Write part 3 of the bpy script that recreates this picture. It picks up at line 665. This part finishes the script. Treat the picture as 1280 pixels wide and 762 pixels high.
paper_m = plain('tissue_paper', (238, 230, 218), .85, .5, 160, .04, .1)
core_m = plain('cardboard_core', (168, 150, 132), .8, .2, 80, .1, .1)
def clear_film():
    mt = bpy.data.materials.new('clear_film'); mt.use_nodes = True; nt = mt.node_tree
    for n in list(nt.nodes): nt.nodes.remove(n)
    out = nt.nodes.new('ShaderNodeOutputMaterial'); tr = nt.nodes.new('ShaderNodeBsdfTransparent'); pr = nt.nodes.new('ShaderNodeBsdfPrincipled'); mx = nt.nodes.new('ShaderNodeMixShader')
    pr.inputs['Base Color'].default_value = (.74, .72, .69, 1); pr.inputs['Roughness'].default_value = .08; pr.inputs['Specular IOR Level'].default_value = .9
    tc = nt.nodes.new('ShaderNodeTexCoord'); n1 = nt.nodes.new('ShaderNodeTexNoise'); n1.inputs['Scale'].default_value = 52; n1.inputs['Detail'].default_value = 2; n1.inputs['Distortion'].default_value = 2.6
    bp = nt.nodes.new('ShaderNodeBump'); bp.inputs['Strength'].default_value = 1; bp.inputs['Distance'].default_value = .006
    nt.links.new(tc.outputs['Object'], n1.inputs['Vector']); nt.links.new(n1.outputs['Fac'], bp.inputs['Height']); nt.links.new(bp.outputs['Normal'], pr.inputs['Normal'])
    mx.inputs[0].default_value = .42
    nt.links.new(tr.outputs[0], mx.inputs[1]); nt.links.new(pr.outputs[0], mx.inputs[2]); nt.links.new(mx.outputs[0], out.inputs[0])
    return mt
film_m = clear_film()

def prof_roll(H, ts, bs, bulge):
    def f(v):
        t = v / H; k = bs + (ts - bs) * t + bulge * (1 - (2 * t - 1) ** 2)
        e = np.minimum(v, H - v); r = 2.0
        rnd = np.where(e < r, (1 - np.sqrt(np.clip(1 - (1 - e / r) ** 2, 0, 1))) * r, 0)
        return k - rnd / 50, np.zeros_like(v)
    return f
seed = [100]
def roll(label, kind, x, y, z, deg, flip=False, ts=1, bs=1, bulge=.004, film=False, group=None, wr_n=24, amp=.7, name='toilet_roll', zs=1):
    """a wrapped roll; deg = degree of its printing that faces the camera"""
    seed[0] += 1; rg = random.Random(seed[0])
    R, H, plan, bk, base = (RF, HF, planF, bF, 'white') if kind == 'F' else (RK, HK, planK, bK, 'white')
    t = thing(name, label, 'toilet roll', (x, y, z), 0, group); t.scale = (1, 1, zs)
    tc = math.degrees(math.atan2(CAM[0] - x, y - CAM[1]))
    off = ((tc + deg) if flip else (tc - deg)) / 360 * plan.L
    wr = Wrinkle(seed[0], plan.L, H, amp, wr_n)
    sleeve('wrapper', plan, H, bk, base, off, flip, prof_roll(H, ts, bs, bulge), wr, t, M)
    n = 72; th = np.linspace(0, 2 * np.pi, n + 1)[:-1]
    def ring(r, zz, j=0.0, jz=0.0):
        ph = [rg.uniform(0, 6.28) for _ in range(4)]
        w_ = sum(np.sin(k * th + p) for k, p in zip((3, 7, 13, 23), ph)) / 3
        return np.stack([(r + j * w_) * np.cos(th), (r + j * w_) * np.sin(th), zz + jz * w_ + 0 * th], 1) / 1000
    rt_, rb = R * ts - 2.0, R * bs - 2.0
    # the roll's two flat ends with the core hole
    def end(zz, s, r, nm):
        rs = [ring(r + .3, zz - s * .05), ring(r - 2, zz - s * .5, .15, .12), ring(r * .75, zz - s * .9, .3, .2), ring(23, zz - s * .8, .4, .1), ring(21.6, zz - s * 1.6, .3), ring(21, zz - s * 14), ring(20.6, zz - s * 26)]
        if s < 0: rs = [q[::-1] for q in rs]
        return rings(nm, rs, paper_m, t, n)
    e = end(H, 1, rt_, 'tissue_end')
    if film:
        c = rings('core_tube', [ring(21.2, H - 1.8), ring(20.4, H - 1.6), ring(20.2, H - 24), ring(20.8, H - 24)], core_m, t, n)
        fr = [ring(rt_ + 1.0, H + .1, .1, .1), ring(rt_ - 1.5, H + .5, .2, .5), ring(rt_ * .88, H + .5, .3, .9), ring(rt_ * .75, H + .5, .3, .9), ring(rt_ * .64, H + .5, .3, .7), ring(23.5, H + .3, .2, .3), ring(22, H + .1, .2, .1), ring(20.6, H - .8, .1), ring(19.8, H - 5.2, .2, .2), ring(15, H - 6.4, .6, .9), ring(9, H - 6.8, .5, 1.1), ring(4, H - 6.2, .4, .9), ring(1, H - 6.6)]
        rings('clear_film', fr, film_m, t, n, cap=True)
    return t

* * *

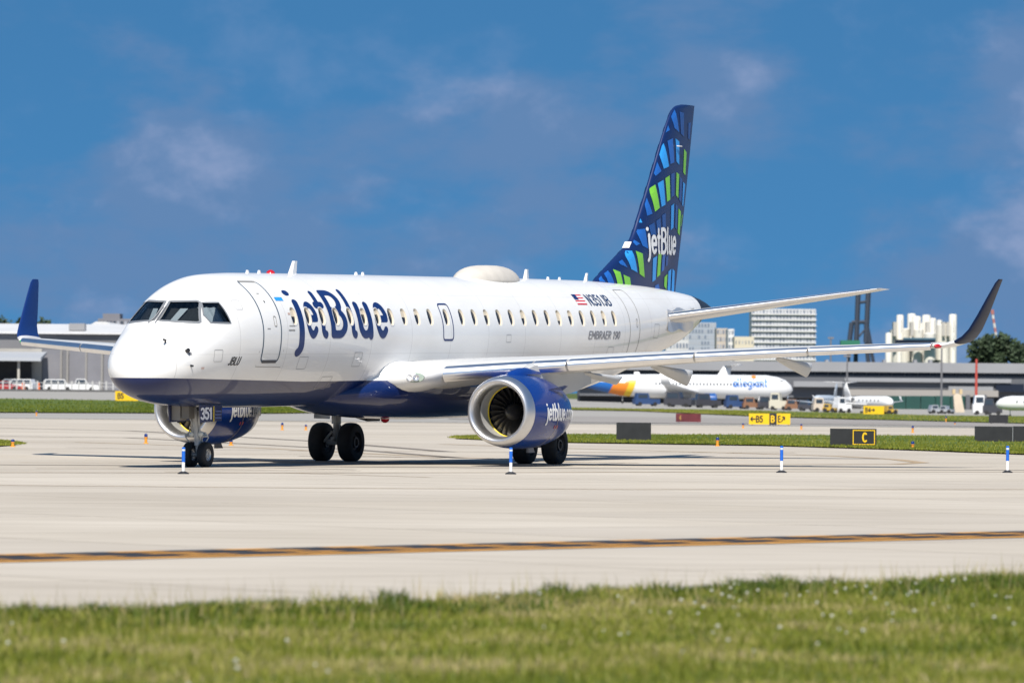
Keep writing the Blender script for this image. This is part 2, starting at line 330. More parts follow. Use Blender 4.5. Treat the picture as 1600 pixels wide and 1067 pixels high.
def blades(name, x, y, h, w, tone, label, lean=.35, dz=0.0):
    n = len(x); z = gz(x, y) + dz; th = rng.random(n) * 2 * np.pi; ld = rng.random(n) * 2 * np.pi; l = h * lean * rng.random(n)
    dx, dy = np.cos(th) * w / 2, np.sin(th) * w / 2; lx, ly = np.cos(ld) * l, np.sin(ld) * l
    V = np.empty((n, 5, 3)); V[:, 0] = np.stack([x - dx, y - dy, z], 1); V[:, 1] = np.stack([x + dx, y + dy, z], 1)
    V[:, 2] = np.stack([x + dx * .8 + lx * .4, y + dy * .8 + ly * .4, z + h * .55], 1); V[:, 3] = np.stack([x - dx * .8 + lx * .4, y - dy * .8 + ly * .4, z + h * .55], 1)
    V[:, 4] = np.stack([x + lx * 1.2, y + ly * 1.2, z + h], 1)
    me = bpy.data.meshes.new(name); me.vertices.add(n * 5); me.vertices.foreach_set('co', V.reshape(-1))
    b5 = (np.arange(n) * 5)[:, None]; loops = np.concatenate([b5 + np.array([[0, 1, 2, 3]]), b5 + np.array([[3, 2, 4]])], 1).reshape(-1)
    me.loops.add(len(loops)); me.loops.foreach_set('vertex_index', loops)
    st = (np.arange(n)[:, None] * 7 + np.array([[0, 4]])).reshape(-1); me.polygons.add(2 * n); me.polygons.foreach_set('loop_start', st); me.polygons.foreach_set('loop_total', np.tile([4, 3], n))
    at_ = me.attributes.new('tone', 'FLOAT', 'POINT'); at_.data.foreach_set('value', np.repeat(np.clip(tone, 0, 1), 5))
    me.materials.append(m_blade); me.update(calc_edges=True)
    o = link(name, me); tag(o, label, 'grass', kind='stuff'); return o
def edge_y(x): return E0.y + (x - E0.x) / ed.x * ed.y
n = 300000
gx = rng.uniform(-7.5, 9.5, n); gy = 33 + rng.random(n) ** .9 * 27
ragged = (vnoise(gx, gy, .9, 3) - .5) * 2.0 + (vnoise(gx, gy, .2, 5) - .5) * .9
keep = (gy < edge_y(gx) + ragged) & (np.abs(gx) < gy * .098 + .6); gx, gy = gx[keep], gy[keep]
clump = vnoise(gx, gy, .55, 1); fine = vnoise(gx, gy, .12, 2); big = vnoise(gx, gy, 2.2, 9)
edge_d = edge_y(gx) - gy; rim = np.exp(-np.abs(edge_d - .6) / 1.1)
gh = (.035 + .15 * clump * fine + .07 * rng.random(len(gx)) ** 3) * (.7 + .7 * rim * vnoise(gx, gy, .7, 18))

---

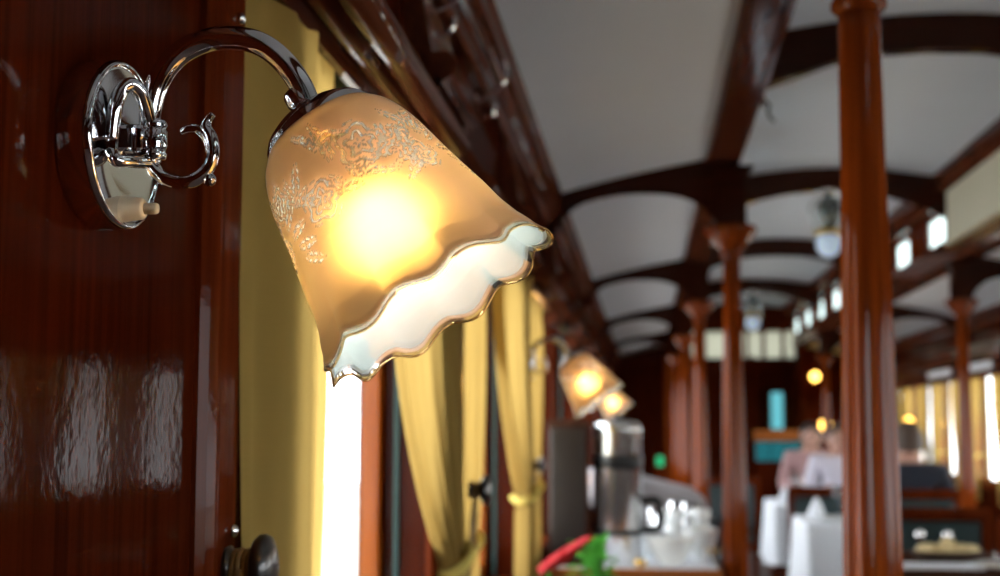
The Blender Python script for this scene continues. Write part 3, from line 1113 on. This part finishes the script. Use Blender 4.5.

• [Work required]:
Pull out every line holding "this" from the records above, and copy it.

• [Exercise result]:
Write part 3 of the bpy script that recreates this picture. It picks up at line 665. This part finishes the script. Treat the picture as 1280 pixels wide and 762 pixels high.
Keep writing the Blender script for this image. This is part 2, starting at line 330. More parts follow. Use Blender 4.5. Treat the picture as 1600 pixels wide and 1067 pixels high.
The Blender Python script for this scene continues. Write part 3, from line 1113 on. This part finishes the script. Use Blender 4.5.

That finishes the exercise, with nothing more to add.